My car is kept in-doors and never has been parked out in the rain & never outdoors over night. It's always been garaged and my car has developed a rust spot right at the bottom seam just inside of the gas tank door. .
:eek: Perhaps when you wash your car you don't blot the gas cap area dry? Interesting data point.

The 2003 has a 6-year rust perforation warranty, so technically speaking I should be covered. My concern is that BMW always attempts to weasel out of warrantly claims...they will find any excuse possible to avoid honoring the warranty. I was hoping someone could offer suggestions on how to approach them.

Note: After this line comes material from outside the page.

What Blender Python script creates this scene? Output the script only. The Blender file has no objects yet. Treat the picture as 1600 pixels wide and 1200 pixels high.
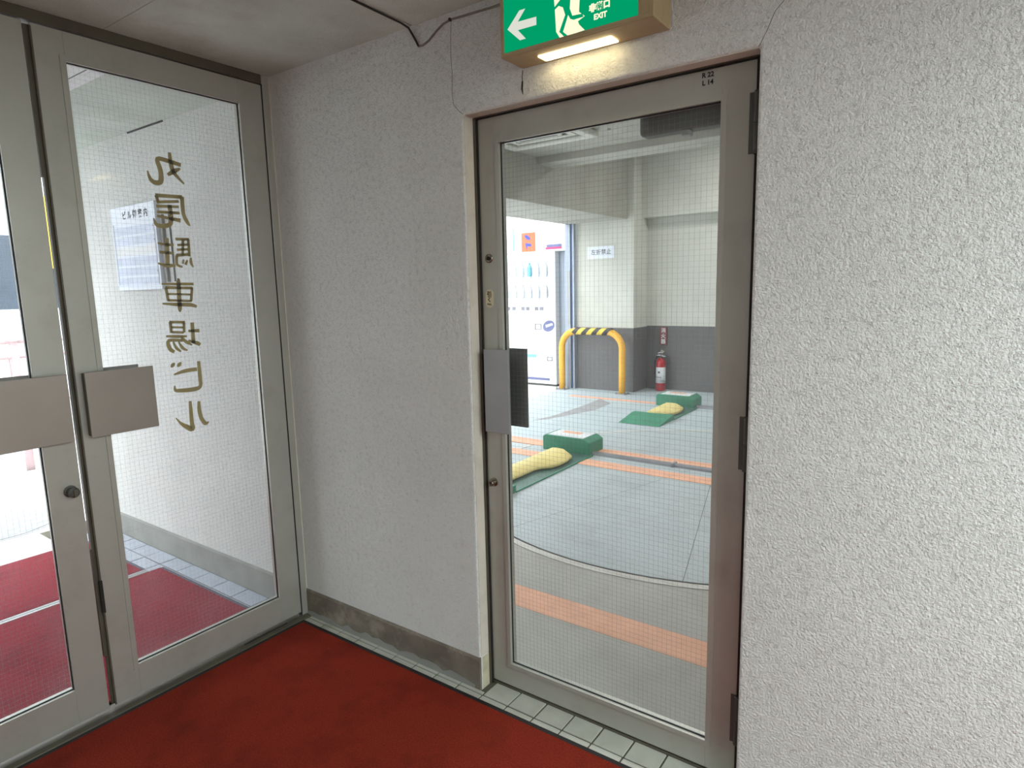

Paint work was done to my car because it was checked with a paint meter by 2 separate shops. I'm figuring that the BMW dealer sold this car as a CPO KNOWING full well that paint work had been done. They don't call them stealers for nothing.....

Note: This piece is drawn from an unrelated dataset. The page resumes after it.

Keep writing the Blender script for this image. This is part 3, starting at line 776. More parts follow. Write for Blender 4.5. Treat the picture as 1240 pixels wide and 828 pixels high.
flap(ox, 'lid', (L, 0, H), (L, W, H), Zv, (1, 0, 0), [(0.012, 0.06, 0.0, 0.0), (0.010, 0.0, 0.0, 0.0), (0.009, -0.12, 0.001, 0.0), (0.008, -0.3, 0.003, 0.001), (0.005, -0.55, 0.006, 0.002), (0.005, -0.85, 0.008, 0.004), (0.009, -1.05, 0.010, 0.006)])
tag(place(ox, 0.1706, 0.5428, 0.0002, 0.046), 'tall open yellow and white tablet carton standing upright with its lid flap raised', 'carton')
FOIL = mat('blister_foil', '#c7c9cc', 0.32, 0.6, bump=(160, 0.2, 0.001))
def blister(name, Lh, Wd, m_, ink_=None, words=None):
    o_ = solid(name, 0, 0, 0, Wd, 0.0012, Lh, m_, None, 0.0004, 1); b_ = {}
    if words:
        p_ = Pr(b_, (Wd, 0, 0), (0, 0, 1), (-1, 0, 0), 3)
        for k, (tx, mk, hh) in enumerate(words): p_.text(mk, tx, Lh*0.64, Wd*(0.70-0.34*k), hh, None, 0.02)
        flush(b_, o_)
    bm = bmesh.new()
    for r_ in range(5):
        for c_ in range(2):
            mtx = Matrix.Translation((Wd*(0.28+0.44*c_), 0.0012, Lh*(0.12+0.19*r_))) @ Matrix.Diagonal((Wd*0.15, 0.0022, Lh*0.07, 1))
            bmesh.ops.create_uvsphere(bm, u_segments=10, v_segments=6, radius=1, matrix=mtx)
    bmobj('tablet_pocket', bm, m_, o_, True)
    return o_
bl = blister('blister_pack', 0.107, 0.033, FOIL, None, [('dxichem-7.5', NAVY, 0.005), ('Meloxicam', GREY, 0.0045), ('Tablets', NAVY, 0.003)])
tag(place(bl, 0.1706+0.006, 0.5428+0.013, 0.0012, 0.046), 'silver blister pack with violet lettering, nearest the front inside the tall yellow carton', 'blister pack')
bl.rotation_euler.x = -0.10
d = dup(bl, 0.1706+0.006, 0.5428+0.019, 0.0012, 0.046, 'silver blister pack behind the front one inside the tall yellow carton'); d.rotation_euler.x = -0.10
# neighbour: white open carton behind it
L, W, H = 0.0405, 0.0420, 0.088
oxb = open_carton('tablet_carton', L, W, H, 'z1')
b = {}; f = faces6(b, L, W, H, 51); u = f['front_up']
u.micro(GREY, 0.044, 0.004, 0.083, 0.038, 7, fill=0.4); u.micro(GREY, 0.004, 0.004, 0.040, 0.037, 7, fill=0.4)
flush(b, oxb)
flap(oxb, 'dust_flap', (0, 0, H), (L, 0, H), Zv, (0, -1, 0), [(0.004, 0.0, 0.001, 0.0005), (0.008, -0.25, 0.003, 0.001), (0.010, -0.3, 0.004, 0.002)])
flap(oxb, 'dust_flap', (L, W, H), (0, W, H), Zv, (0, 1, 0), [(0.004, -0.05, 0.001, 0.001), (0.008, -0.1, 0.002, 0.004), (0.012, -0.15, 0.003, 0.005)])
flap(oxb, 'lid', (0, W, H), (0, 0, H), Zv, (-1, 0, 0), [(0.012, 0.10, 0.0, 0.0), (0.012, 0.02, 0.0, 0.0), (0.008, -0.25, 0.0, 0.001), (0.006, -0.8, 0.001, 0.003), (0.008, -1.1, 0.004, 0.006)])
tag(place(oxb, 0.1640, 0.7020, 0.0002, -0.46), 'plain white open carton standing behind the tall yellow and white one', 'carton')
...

Regardless of this, rust is rust and it should be covered under the warranty. Considering the lack of any suggestions, I'm going to have to play hard ball with BMW customer service.grrrrrrr
I would ask my SA who my area BMWNA Customer Relations rep is. You should be given a contact name. Then write a letter explaining the situation. Describe the specific area, which is a known problem area for e39s. Mention that you take great care of the car's finish (ala gra8ful above), and you would like to ask for their assistance in covering this. Include your VIN and ownership history (probably the longer the better... if not, I'd downplay this). You will receive a response. Post the response on this thread and we'll see where to go from there.